Originally Posted by Zack06:
“I'm talking about before the buyout, when Google threw all of their weight behind the Motorola Droid, and got Verizon involved in the project. Had they not done this, Motorola would probably be finished by now, and Android would not be in the place it is now...
Likewise for HTC, had Google not endorsed them by creating the Nexus One with them, other devices like the Desire etc may not have been as well received. If Nokia received similar endorsement, or even became a Nexus OEM, they'd still be doing a lot better than they are now.”
You're right there is a pattern - that whoever Google champions at a moment in time wins in Android. HTC got a massive benefit from the Nexus One as they ripped it off to create the successful HTC Desire - in my mind this is the point when Android really got into the mainstream and started its rise.
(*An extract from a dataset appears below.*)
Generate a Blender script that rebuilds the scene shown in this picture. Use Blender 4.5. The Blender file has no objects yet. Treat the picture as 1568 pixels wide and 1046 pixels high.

But then Google moved on to Samsung and HTC has been floundering ever since. Samsung is a company that not only sells these phones but has its memory, processors, screens technology and manufacturing - a highly desirable partner for Google. Would they have turned away from Samsung and championed Nokia? Highly questionable given that until the actions of this year, Nokia's cost base for manufacturing phones was significantly higher.
Let's not forget even Samsung doesn't love Google - they are all trying as much as possible to build their own brand loyalty rather than customers attaching to android itself - all the S applications etc.
Google went to Asus for the Nexus 7 - they seem to really be after cheap manufacturers more than anything. I think Nokia made the right choice going for MS when they did, simply that by the time they made the move it was already too late and MS has just been far too slow in their execution. WP7 needed to be released a year earlier than it was and it needed to ramp up its features and things much, much faster than they have done. It's only with WP8 that they are getting to feature parity with Windows Mobile 6.5.
All that said, I think Windows Phones are the right phones for lots of people - doing some core things really well like email, social network integration and simplicity. But of course, most people don't care about phones and they look to hype in geeks and store staff and numerical differences to try and figure out what is best - so hardware specs, app counts etc become focal points rather than overall user experiences.